SHORT EXERCISE:
All of the data below should be written out exactly.

DATA:
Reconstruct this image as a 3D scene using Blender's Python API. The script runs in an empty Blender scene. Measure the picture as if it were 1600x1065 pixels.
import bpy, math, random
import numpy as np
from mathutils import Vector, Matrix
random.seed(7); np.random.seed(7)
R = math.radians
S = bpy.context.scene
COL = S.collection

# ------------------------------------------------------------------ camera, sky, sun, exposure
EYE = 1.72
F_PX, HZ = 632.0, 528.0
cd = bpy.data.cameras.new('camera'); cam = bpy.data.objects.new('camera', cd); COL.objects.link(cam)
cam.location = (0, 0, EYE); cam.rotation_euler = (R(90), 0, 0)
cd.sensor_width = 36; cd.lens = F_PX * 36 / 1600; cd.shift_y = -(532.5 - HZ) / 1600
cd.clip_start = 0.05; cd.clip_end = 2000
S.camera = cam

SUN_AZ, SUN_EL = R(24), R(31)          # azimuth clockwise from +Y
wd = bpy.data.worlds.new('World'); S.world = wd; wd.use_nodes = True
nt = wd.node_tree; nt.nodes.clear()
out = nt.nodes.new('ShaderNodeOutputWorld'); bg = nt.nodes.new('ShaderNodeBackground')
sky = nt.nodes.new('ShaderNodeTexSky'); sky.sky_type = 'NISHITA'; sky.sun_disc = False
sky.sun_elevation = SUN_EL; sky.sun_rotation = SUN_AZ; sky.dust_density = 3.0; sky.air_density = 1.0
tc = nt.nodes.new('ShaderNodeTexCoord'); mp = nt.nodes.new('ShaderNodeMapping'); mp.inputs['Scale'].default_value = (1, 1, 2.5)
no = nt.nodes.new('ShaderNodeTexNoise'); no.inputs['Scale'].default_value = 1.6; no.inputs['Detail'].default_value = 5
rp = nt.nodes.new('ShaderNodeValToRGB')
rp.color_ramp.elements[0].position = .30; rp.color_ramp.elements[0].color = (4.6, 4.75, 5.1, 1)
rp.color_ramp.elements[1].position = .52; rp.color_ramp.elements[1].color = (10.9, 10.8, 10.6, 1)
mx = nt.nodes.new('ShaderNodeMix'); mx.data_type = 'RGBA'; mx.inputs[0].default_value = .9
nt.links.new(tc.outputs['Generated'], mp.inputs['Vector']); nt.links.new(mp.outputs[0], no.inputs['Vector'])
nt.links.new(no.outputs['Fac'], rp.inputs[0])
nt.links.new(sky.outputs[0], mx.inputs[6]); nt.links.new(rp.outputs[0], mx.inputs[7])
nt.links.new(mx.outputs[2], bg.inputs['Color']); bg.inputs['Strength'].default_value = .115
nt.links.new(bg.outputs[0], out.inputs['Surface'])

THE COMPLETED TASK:
Reconstruct this image as a 3D scene using Blender's Python API. The script runs in an empty Blender scene. Measure the picture as if it were 1600x1065 pixels.
import bpy, math, random
import numpy as np
from mathutils import Vector, Matrix
random.seed(7); np.random.seed(7)
R = math.radians
S = bpy.context.scene
COL = S.collection

# ------------------------------------------------------------------ camera, sky, sun, exposure
EYE = 1.72
F_PX, HZ = 632.0, 528.0
cd = bpy.data.cameras.new('camera'); cam = bpy.data.objects.new('camera', cd); COL.objects.link(cam)
cam.location = (0, 0, EYE); cam.rotation_euler = (R(90), 0, 0)
cd.sensor_width = 36; cd.lens = F_PX * 36 / 1600; cd.shift_y = -(532.5 - HZ) / 1600
cd.clip_start = 0.05; cd.clip_end = 2000
S.camera = cam

SUN_AZ, SUN_EL = R(24), R(31)          # azimuth clockwise from +Y
wd = bpy.data.worlds.new('World'); S.world = wd; wd.use_nodes = True
nt = wd.node_tree; nt.nodes.clear()
out = nt.nodes.new('ShaderNodeOutputWorld'); bg = nt.nodes.new('ShaderNodeBackground')
sky = nt.nodes.new('ShaderNodeTexSky'); sky.sky_type = 'NISHITA'; sky.sun_disc = False
sky.sun_elevation = SUN_EL; sky.sun_rotation = SUN_AZ; sky.dust_density = 3.0; sky.air_density = 1.0
tc = nt.nodes.new('ShaderNodeTexCoord'); mp = nt.nodes.new('ShaderNodeMapping'); mp.inputs['Scale'].default_value = (1, 1, 2.5)
no = nt.nodes.new('ShaderNodeTexNoise'); no.inputs['Scale'].default_value = 1.6; no.inputs['Detail'].default_value = 5
rp = nt.nodes.new('ShaderNodeValToRGB')
rp.color_ramp.elements[0].position = .30; rp.color_ramp.elements[0].color = (4.6, 4.75, 5.1, 1)
rp.color_ramp.elements[1].position = .52; rp.color_ramp.elements[1].color = (10.9, 10.8, 10.6, 1)
mx = nt.nodes.new('ShaderNodeMix'); mx.data_type = 'RGBA'; mx.inputs[0].default_value = .9
nt.links.new(tc.outputs['Generated'], mp.inputs['Vector']); nt.links.new(mp.outputs[0], no.inputs['Vector'])
nt.links.new(no.outputs['Fac'], rp.inputs[0])
nt.links.new(sky.outputs[0], mx.inputs[6]); nt.links.new(rp.outputs[0], mx.inputs[7])
nt.links.new(mx.outputs[2], bg.inputs['Color']); bg.inputs['Strength'].default_value = .115
nt.links.new(bg.outputs[0], out.inputs['Surface'])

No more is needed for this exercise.